Only a special prosecutor, enthusiastically endorsed by Congress on both sides of the aisle, will suffice. This investigation must go wherever the truth leads, without reservation.

On Thursday, Sessions removed himself from any investigation amid furor over the revelation that he, during his Senate confirmation hearing, failed to disclose under questioning that he twice had met with the Russian ambassador last year. Sessions’ own actions, including whether he purposely misled the Senate committee, now become part of the federal inquiry.

In ordinary circumstances, Sessions’ recusal would mean the job of investigating Trump’s ties to Russia — and Russia’s tampering in the election — would be turned over to the acting deputy attorney general, Dana Boente, or to the man soon likely to replace Boente as deputy, Rod Rosenstein, pending confirmation by the Senate.

But Boente would be suspect. He was Trump’s choice to replace Obama administration hold-over Sally Yates, whom Trump fired for refusing to enforce his travel ban.
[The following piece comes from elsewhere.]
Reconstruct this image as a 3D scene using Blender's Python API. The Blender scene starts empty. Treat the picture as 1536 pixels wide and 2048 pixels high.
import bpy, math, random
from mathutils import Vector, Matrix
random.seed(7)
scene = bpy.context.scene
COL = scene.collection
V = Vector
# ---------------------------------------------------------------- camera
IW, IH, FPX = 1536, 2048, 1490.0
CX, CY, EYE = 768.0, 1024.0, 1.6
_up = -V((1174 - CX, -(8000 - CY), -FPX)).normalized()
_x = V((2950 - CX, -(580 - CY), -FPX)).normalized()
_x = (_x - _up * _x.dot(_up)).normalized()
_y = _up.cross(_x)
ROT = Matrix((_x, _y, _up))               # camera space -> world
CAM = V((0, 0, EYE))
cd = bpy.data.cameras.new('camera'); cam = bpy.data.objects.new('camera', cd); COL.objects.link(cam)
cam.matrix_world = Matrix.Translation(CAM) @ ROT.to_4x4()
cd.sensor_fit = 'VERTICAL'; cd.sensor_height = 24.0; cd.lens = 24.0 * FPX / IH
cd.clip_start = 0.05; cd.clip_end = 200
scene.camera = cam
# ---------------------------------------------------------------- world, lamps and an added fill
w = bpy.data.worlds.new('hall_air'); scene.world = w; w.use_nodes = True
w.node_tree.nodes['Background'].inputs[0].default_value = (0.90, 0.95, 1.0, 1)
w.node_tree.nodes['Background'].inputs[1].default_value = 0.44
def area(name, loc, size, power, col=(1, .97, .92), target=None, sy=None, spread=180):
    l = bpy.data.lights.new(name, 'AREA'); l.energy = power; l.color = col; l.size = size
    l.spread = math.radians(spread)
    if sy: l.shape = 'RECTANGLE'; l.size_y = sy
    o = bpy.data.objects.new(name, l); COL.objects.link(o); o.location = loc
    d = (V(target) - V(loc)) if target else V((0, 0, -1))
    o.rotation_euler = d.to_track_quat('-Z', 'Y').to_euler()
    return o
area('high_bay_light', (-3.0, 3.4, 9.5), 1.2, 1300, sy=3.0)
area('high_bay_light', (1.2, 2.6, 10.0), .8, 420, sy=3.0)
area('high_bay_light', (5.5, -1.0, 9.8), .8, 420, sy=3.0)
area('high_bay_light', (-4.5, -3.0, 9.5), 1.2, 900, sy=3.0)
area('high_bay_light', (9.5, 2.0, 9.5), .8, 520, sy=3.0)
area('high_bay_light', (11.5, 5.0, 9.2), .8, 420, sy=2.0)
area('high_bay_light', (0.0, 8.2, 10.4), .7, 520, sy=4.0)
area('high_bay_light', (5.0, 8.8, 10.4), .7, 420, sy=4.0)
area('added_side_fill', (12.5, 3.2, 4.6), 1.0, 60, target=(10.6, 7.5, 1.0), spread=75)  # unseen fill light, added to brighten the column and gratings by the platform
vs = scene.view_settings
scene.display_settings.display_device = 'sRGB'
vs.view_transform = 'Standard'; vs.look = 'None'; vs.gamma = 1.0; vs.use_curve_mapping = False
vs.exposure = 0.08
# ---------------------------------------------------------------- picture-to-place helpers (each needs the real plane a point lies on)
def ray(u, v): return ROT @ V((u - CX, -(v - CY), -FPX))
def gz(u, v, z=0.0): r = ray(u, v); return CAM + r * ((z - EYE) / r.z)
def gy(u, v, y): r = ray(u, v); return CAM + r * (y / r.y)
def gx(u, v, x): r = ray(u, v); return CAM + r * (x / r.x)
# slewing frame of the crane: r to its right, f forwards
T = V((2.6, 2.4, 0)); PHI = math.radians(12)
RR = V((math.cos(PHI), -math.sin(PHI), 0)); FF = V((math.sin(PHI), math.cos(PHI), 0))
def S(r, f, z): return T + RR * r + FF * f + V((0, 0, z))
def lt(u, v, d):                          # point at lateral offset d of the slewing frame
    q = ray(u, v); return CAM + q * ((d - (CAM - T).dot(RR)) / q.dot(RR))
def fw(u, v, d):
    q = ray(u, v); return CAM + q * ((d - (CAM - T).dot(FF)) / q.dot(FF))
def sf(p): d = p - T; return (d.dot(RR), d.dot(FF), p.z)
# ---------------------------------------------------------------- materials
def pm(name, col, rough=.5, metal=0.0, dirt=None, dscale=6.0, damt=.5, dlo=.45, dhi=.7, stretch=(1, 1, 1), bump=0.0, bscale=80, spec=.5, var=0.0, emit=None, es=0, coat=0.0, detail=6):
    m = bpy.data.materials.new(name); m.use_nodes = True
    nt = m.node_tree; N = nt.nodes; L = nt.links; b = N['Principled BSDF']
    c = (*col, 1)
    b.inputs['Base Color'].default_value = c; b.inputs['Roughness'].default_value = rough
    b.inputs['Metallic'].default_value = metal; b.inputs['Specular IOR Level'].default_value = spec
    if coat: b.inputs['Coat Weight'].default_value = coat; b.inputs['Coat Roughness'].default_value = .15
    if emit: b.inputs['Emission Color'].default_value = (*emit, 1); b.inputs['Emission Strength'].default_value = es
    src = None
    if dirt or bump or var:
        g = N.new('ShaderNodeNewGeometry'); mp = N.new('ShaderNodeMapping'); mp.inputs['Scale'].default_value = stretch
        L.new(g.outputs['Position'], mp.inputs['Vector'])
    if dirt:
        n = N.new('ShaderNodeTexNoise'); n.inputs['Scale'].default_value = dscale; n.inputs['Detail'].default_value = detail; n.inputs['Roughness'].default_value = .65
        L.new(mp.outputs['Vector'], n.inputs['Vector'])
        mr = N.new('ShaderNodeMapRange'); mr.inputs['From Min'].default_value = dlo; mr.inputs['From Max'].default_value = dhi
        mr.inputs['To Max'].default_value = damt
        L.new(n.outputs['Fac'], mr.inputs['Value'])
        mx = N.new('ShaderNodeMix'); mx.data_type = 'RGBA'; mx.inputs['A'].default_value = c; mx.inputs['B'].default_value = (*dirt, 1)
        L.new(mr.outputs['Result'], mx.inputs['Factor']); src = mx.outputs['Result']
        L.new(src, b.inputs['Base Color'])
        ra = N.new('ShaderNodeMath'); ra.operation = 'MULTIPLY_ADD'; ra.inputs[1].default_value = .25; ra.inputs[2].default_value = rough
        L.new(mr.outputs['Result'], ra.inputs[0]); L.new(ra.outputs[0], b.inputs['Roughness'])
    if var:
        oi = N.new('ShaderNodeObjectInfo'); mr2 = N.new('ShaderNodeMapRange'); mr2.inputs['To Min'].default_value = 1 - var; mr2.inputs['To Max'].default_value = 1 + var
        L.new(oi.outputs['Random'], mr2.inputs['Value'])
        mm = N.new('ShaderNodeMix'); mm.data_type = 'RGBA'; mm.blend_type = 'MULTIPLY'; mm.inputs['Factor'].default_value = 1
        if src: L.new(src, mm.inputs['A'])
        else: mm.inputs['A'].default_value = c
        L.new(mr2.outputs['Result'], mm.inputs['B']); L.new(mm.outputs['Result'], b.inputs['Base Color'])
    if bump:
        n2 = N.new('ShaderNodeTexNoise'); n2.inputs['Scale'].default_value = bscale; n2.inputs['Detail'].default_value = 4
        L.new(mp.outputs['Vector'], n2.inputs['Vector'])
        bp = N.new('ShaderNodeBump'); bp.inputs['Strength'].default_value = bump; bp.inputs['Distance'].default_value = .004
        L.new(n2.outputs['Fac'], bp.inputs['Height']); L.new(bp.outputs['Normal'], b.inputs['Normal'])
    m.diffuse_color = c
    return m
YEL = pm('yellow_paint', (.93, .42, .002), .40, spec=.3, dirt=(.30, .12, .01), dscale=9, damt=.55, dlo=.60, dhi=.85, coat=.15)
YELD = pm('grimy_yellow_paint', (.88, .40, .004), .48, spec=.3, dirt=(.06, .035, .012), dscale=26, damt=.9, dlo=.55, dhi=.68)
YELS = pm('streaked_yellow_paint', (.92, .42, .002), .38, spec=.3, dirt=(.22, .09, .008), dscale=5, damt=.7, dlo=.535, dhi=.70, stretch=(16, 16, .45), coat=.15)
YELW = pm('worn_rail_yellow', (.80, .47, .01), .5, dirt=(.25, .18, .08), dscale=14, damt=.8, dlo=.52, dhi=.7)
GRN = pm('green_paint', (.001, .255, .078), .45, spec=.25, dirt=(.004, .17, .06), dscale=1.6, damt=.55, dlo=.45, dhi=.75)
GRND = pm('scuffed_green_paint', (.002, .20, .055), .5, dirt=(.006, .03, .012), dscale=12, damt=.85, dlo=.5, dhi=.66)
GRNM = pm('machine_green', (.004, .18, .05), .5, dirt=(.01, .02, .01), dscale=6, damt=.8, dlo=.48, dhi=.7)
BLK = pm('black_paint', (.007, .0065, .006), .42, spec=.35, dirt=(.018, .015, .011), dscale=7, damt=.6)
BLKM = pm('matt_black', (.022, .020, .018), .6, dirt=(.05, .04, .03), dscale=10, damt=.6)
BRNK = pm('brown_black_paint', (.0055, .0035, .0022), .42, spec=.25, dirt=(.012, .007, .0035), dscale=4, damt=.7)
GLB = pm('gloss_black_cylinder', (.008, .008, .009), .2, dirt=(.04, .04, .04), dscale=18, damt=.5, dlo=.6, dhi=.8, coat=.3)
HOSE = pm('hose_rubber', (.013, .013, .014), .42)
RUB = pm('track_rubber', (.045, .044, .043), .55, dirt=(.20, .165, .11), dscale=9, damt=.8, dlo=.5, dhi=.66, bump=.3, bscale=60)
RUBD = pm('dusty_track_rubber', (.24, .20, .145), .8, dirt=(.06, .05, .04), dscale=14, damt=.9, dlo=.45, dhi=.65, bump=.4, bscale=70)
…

Rosenstein, the U.S. attorney for Maryland, also would be suspect, having been nominated by the president.

The only trustworthy way forward is for Boente or Rosenstein to name a special prosecutor of unimpeachable integrity and deep experience — somebody Congress across the board can support. Strictly Republican appointees need not apply.

The heart of the matter is the question of whether an unfriendly foreign power attempted to tilt an American presidential election. As long ago as October, two agencies — the Department of Homeland Security and the Office of the Director of National Intelligence — said the U.S. intelligence community had concluded that Russia was behind a hacking operation to interfere with the presidential elections. The unanimous view of government intelligence agencies, including the CIA and the FBI, is that the Russian government directed cyber attacks against U.S. political organizations. CNN has reported that multiple sources say high-level Trump associates were in constant contact with Russians who were known to U.S. intelligence.

Yet here we are in March, with no answers. We can’t even say we know all the questions.

Federal investigators have been looking into contacts between Trump advisers and Russia for months. House and Senate intelligence committees are conducting separate investigations. But to say the congressional probes are running at a snail’s pace is unfair to snails.

As for the Trump White House, it is once again in nothing-to-see-here mode, insisting this week that questions about Sessions’ meetings with the Russian ambassador are nothing more than “the latest attack against the Trump administration by partisan Democrats.” This is an administration with serious messaging issues. Just hours before Sessions announced he would recuse himself, Trump said he did not think his attorney general needed to do so.

In choosing a special prosecutor, we urge the Justice Department and Congress to heed the example of Patrick Fitzgerald, the former U.S. attorney for Northern Illinois, who in 2003 led a strong investigation into a government leak of the name of a CIA operative, Valerie Plame. Fitzgerald’s work, at a time when Republican George W. Bush sat in the White House, led to the conviction of Vice President Dick Cheney’s chief of staff, Lewis “Scooter” Libby.

Jeff Sessions did the right thing by recusing himself. Whether he might now be compelled to resign remains an open question.

The more pressing matter is to appoint a superb special prosecutor who gives no quarter.